Federated two-phase commit performance
Data sources that are configured for two-phase commit transactions incur a performance penalty when you compare them to data sources that are configured for one-phase commit transactions.
When a data source uses two-phase commit, the federated server acts as a coordinator, ensuring that all participants are correctly synchronized. This coordination is achieved by additional logging on the federated server and additional communication between data sources. As such, a federated transaction accessing a data source for two-phase commit requires more processing than a transaction that accesses a data source for one-phase commit.

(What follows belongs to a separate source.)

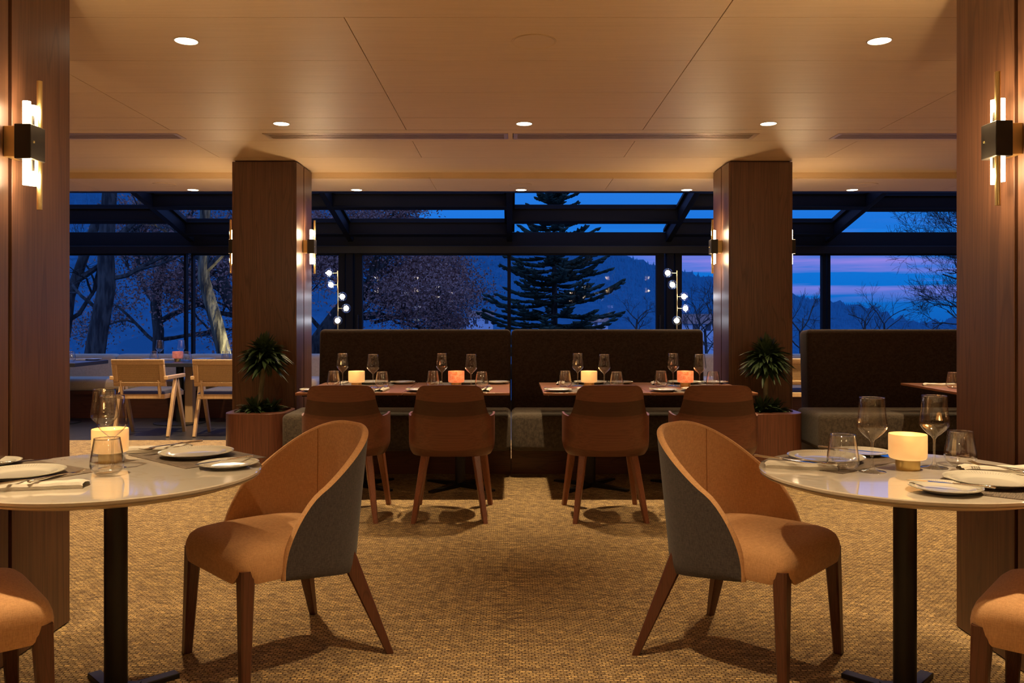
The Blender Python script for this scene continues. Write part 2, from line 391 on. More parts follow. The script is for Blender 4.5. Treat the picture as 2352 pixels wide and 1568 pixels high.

Consequently, a data source must be enabled for two-phase commit only when the federated transactions require two-phase commit.
A federated transaction that only requires one-phase commit, such as an update to a single site, but which is run on a data source for two-phase commit is likely to incur a performance penalty when you compare it to the same transaction that is run on a data source without two-phase commit.
A transaction under two-phase commit control incurs the following additional processing regardless of whether or not the transaction requires two-phase commit:
- All transactions require additional database log writes to the federated
server log file.
The additional log writes enable the federated server to track the data sources in the transaction in order to coordinate subsequent commit and rollback operations.
- All transactions require additional database communication between the federated server and the data source.
- Insert, update, and delete operations require one or more additional database log writes to the remote data source.
Most of the additional processing occurs at the transaction boundaries and is not influenced by the contents within the transaction. As a result, the percentage increase in elapsed time for a short transaction is greater than that for a long transaction.
Concurrent transactions cause the federated server to write multiple log records from the log buffer to the log file in a single write operation. Consequently, applications running federated two-phase commit transactions concurrently incur less overhead than applications running the same transactions serially.